# Start of Collected material

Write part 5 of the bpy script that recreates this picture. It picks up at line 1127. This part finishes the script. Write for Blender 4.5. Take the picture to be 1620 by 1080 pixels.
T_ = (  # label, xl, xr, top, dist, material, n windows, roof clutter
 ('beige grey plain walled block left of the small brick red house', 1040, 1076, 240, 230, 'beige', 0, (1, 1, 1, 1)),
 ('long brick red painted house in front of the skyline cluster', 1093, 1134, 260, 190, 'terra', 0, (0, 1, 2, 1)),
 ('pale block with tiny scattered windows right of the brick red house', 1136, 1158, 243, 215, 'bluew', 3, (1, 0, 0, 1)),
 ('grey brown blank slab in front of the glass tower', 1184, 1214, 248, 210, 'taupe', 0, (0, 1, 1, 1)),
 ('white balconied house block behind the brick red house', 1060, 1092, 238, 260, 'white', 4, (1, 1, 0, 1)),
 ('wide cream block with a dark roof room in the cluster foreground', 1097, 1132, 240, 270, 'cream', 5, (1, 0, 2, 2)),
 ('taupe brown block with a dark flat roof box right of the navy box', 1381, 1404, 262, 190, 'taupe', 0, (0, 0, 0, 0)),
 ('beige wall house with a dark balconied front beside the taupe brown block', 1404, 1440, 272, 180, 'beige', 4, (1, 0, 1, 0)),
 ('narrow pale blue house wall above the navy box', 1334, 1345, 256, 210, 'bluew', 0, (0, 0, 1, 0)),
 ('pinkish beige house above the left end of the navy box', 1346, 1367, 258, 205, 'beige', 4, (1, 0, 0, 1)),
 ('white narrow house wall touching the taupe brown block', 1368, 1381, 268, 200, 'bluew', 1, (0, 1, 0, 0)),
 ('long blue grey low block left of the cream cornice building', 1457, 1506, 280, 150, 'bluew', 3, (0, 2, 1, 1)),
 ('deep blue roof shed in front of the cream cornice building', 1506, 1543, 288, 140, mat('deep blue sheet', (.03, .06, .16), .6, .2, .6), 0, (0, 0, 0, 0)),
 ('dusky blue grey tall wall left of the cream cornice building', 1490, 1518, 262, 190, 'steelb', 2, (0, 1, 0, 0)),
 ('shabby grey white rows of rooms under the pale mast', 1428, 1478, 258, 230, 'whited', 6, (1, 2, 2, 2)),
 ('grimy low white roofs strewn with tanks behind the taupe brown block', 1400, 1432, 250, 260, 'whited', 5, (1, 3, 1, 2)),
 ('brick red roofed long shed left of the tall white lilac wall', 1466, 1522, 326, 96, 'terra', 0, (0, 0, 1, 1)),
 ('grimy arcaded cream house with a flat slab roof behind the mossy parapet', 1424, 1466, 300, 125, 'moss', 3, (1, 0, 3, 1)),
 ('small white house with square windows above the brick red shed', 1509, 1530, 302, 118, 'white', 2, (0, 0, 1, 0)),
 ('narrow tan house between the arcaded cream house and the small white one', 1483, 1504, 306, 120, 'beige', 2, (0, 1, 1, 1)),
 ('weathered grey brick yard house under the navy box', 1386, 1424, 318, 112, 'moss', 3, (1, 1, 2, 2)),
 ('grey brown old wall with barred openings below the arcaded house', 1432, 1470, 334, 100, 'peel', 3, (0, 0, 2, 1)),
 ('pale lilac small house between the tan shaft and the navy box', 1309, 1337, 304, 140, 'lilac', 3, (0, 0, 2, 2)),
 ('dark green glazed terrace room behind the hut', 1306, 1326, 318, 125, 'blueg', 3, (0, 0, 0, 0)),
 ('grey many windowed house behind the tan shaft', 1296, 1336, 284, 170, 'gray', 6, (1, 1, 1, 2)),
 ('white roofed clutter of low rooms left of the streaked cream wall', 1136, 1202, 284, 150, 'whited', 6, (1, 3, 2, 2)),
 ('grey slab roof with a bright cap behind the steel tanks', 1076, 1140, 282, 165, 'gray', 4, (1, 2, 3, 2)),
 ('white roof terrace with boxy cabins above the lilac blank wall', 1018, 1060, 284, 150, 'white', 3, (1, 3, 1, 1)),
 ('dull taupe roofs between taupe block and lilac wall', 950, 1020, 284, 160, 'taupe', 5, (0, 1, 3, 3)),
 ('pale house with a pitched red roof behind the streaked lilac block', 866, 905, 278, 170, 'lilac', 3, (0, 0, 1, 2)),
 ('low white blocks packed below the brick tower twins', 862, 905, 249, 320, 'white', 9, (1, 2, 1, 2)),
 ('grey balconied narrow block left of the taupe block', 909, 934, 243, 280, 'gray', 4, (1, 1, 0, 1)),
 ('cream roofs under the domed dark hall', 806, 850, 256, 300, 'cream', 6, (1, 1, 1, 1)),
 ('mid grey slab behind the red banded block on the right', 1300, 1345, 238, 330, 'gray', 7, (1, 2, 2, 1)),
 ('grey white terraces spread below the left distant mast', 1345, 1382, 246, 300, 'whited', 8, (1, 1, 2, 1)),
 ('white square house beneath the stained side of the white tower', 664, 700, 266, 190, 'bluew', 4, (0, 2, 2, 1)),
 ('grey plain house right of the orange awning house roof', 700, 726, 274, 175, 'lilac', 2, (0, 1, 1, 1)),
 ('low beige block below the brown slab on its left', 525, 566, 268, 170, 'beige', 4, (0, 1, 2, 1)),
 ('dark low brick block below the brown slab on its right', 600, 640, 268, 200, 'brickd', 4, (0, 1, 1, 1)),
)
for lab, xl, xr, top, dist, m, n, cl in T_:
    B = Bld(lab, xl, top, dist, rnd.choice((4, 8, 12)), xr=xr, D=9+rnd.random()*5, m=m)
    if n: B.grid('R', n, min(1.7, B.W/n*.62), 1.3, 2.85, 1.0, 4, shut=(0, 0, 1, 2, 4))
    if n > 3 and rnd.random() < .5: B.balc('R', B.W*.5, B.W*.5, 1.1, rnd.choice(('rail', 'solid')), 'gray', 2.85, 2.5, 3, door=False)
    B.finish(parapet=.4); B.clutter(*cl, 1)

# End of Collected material

The problem – Reproduce the data, keeping every line exactly the same.

Problem solution –
Write part 5 of the bpy script that recreates this picture. It picks up at line 1127. This part finishes the script. Write for Blender 4.5. Take the picture to be 1620 by 1080 pixels.
T_ = (  # label, xl, xr, top, dist, material, n windows, roof clutter
 ('beige grey plain walled block left of the small brick red house', 1040, 1076, 240, 230, 'beige', 0, (1, 1, 1, 1)),
 ('long brick red painted house in front of the skyline cluster', 1093, 1134, 260, 190, 'terra', 0, (0, 1, 2, 1)),
 ('pale block with tiny scattered windows right of the brick red house', 1136, 1158, 243, 215, 'bluew', 3, (1, 0, 0, 1)),
 ('grey brown blank slab in front of the glass tower', 1184, 1214, 248, 210, 'taupe', 0, (0, 1, 1, 1)),
 ('white balconied house block behind the brick red house', 1060, 1092, 238, 260, 'white', 4, (1, 1, 0, 1)),
 ('wide cream block with a dark roof room in the cluster foreground', 1097, 1132, 240, 270, 'cream', 5, (1, 0, 2, 2)),
 ('taupe brown block with a dark flat roof box right of the navy box', 1381, 1404, 262, 190, 'taupe', 0, (0, 0, 0, 0)),
 ('beige wall house with a dark balconied front beside the taupe brown block', 1404, 1440, 272, 180, 'beige', 4, (1, 0, 1, 0)),
 ('narrow pale blue house wall above the navy box', 1334, 1345, 256, 210, 'bluew', 0, (0, 0, 1, 0)),
 ('pinkish beige house above the left end of the navy box', 1346, 1367, 258, 205, 'beige', 4, (1, 0, 0, 1)),
 ('white narrow house wall touching the taupe brown block', 1368, 1381, 268, 200, 'bluew', 1, (0, 1, 0, 0)),
 ('long blue grey low block left of the cream cornice building', 1457, 1506, 280, 150, 'bluew', 3, (0, 2, 1, 1)),
 ('deep blue roof shed in front of the cream cornice building', 1506, 1543, 288, 140, mat('deep blue sheet', (.03, .06, .16), .6, .2, .6), 0, (0, 0, 0, 0)),
 ('dusky blue grey tall wall left of the cream cornice building', 1490, 1518, 262, 190, 'steelb', 2, (0, 1, 0, 0)),
 ('shabby grey white rows of rooms under the pale mast', 1428, 1478, 258, 230, 'whited', 6, (1, 2, 2, 2)),
 ('grimy low white roofs strewn with tanks behind the taupe brown block', 1400, 1432, 250, 260, 'whited', 5, (1, 3, 1, 2)),
 ('brick red roofed long shed left of the tall white lilac wall', 1466, 1522, 326, 96, 'terra', 0, (0, 0, 1, 1)),
 ('grimy arcaded cream house with a flat slab roof behind the mossy parapet', 1424, 1466, 300, 125, 'moss', 3, (1, 0, 3, 1)),
 ('small white house with square windows above the brick red shed', 1509, 1530, 302, 118, 'white', 2, (0, 0, 1, 0)),
 ('narrow tan house between the arcaded cream house and the small white one', 1483, 1504, 306, 120, 'beige', 2, (0, 1, 1, 1)),
 ('weathered grey brick yard house under the navy box', 1386, 1424, 318, 112, 'moss', 3, (1, 1, 2, 2)),
 ('grey brown old wall with barred openings below the arcaded house', 1432, 1470, 334, 100, 'peel', 3, (0, 0, 2, 1)),
 ('pale lilac small house between the tan shaft and the navy box', 1309, 1337, 304, 140, 'lilac', 3, (0, 0, 2, 2)),
 ('dark green glazed terrace room behind the hut', 1306, 1326, 318, 125, 'blueg', 3, (0, 0, 0, 0)),
 ('grey many windowed house behind the tan shaft', 1296, 1336, 284, 170, 'gray', 6, (1, 1, 1, 2)),
 ('white roofed clutter of low rooms left of the streaked cream wall', 1136, 1202, 284, 150, 'whited', 6, (1, 3, 2, 2)),
 ('grey slab roof with a bright cap behind the steel tanks', 1076, 1140, 282, 165, 'gray', 4, (1, 2, 3, 2)),
 ('white roof terrace with boxy cabins above the lilac blank wall', 1018, 1060, 284, 150, 'white', 3, (1, 3, 1, 1)),
 ('dull taupe roofs between taupe block and lilac wall', 950, 1020, 284, 160, 'taupe', 5, (0, 1, 3, 3)),
 ('pale house with a pitched red roof behind the streaked lilac block', 866, 905, 278, 170, 'lilac', 3, (0, 0, 1, 2)),
 ('low white blocks packed below the brick tower twins', 862, 905, 249, 320, 'white', 9, (1, 2, 1, 2)),
 ('grey balconied narrow block left of the taupe block', 909, 934, 243, 280, 'gray', 4, (1, 1, 0, 1)),
 ('cream roofs under the domed dark hall', 806, 850, 256, 300, 'cream', 6, (1, 1, 1, 1)),
 ('mid grey slab behind the red banded block on the right', 1300, 1345, 238, 330, 'gray', 7, (1, 2, 2, 1)),
 ('grey white terraces spread below the left distant mast', 1345, 1382, 246, 300, 'whited', 8, (1, 1, 2, 1)),
 ('white square house beneath the stained side of the white tower', 664, 700, 266, 190, 'bluew', 4, (0, 2, 2, 1)),
 ('grey plain house right of the orange awning house roof', 700, 726, 274, 175, 'lilac', 2, (0, 1, 1, 1)),
 ('low beige block below the brown slab on its left', 525, 566, 268, 170, 'beige', 4, (0, 1, 2, 1)),
 ('dark low brick block below the brown slab on its right', 600, 640, 268, 200, 'brickd', 4, (0, 1, 1, 1)),
)
for lab, xl, xr, top, dist, m, n, cl in T_:
    B = Bld(lab, xl, top, dist, rnd.choice((4, 8, 12)), xr=xr, D=9+rnd.random()*5, m=m)
    if n: B.grid('R', n, min(1.7, B.W/n*.62), 1.3, 2.85, 1.0, 4, shut=(0, 0, 1, 2, 4))
    if n > 3 and rnd.random() < .5: B.balc('R', B.W*.5, B.W*.5, 1.1, rnd.choice(('rail', 'solid')), 'gray', 2.85, 2.5, 3, door=False)
    B.finish(parapet=.4); B.clutter(*cl, 1)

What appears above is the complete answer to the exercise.